Miss me? I’ve been off at cub scout camp which will be released on video soon as “Rules Gone Wild”. Don’t get me wrong, I’m a fan of rules and safety and such. However, there’s a point at which it can be overdone. Let’s take aquatics for example. Upon entering camp, everyone has to report to the pool for a water test where you will be ranked as blue, red, or white level based on swimming ability. Fair enough. I figure that obviously some of the coming activities will be segregated by ability. Fortunately, my son and I are there early and don’t have to wait long get our top blue level ratings (complete with colored wrist bands as well as name tags to be posted at the pool and waterfront). We find out that later in the afternoon the wait to be tested becomes in excess of an hour. The staff devotes over 5 hours to test every camper. Clearly this is important stuff.

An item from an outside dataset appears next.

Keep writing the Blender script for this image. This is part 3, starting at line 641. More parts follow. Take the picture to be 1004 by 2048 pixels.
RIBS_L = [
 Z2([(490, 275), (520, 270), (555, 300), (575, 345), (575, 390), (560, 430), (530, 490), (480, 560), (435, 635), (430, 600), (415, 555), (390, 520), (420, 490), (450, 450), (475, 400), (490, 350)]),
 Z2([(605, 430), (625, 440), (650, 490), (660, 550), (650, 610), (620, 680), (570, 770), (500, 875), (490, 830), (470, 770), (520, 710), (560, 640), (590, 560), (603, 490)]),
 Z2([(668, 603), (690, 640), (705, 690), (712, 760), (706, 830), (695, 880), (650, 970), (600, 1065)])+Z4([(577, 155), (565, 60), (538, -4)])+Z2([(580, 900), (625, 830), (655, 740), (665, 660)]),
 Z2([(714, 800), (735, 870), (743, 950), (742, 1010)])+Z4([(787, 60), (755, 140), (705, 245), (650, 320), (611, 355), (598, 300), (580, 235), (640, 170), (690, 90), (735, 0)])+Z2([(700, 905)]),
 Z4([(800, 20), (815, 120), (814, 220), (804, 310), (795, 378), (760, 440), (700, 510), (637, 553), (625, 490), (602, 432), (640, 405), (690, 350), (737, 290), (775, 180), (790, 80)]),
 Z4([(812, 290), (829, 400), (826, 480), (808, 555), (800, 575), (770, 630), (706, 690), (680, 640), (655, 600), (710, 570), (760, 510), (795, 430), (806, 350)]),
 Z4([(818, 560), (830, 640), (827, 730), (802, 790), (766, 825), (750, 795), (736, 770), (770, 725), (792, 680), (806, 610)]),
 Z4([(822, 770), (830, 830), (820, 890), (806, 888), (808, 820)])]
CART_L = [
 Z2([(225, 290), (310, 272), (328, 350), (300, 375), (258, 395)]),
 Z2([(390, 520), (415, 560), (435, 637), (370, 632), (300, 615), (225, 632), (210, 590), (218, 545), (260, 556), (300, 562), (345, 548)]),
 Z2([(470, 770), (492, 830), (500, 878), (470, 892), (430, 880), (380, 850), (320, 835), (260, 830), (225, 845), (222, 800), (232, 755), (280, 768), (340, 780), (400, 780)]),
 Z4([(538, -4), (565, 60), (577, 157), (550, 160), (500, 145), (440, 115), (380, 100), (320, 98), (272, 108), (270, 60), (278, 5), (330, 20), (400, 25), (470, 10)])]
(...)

Morning comes, and our group, Mountain Man 1, is scheduled for pool time early. We arrive at the small facility (less than half the size of a typical high school pool) and are greeted by no less than four lifeguards. The leader introduces himself and for 15 minutes explains all the various rules. Upon entering the fenced pool area, your name tag and the tag of your “buddy” must be removed from the outside board and placed on the inside board in the one of the three areas where you will be. You can be in the deep end only if you are blue. Blues or Reds may be in the shallow end. Whites must be the buddy of a blue adult and may only be in the shallow end. Anyone may be on the deck. If you change locations in the pool (move from deep to shallow to deck), then you and your buddy must each get out and move your tag to the corresponding position on the board. Every 15 minutes, the whistle blows for buddy check. You must stand with your buddy, holding hands in the air, until the staff has counted everyone and checked to be sure all tags are where they are suppossed to be on the board.

At the waterfront awaits an equally dizzying litany of rules about which colors can be in which types of boats and with whom. Yet everyone is required to wear a PFD, and there are lifeguards patrolling the pond both on shore and in a boat.

No one in the history of watersports has ever been safer than we were. In fact, I’m thinking the government should take a page from the BSA to improve traffic safety. The roads would be much safer if everyone had to take a driving test each week to qualify to drive a car. Then every morning you would need to file a plan with the police indicating which roads you would be taking and at what times. If you decided to swing by the market for bread on your way home, you would first have to call in and file a change of plan. Every 15 minutes, all traffic would have to stop and police would check to see if everyone was on the road they were suppossed to be on. Violators would be shot on site.